---------- Forwarded message ---------- From: George Nurser <gnurser@gmail.com> Date: 30 July 2010 22:37 Subject: Re: [Matplotlib-users] Vectorization To: Nicolas Bigaouette <nbigaouette@gmail.com>, Discussion of Numerical Python <numpy-discussion@scipy.org>

I want to do the same for the calculation of the kinetic energy: <phi|p^2|phi>/2m. There is a laplacian in the volume integral which complicates things:

...

K = 0.0 for i in numpy.arange(len(dx)-1):     for j in numpy.arange(len(dy)-1):         for k in numpy.arange(len(dz)-1):             K += -0.5 * m * phi[k,j,i] * (                   (phi[k,j,i-1] - 2.0*phi[k,j,i] + phi[k,j,i+1]) / dx[i]**2                 + (phi[k,j-1,i] - 2.0*phi[k,j,i] + phi[k,j+1,i]) / dy[j]**2                 + (phi[k-1,j,i] - 2.0*phi[k,j,i] + phi[k+1,j,i]) / dz[k]**2             )
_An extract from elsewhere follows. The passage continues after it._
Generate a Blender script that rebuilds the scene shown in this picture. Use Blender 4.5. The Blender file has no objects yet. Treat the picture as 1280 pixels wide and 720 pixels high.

If dx ,dy, dz vary, I don't think this is quite correct. To get dphi/dz at the interface between k & k+1 you need the distance between the psi-points inside the kth and k+1th gridbox. If you assume the psi-points lie at the centres of the gridboxes (other assumptions are possible), this distance is  .5*(dz[k]+dz[k+1]) So, writing rdzw[k] = 2./(dz[k]+dz[k+1]) d/dz(dphi/dz))[k] =  {(phi[k+1]-phi[k])*rdzw[k] - (phi[k]-phi[k-1])*rdz[k-1]} / dz[k]                         =  {phi[k+1]*rdz[k]- phi[k]*(rdz[k] + rdz[k-1]) + phi[k-1]*rdz[k-1]} / dz[k] & similarly for the d2phi/dx2 & d2phi/dy2 terms There are other metric terms which appear in the discretization of the Laplacian if dz depends on i or j, or dy depends on k or i, or dx depends on j or k, but these do not appear in your problem where dz depends only on k, dy only on j and dx only on i. HTH. George Nurser.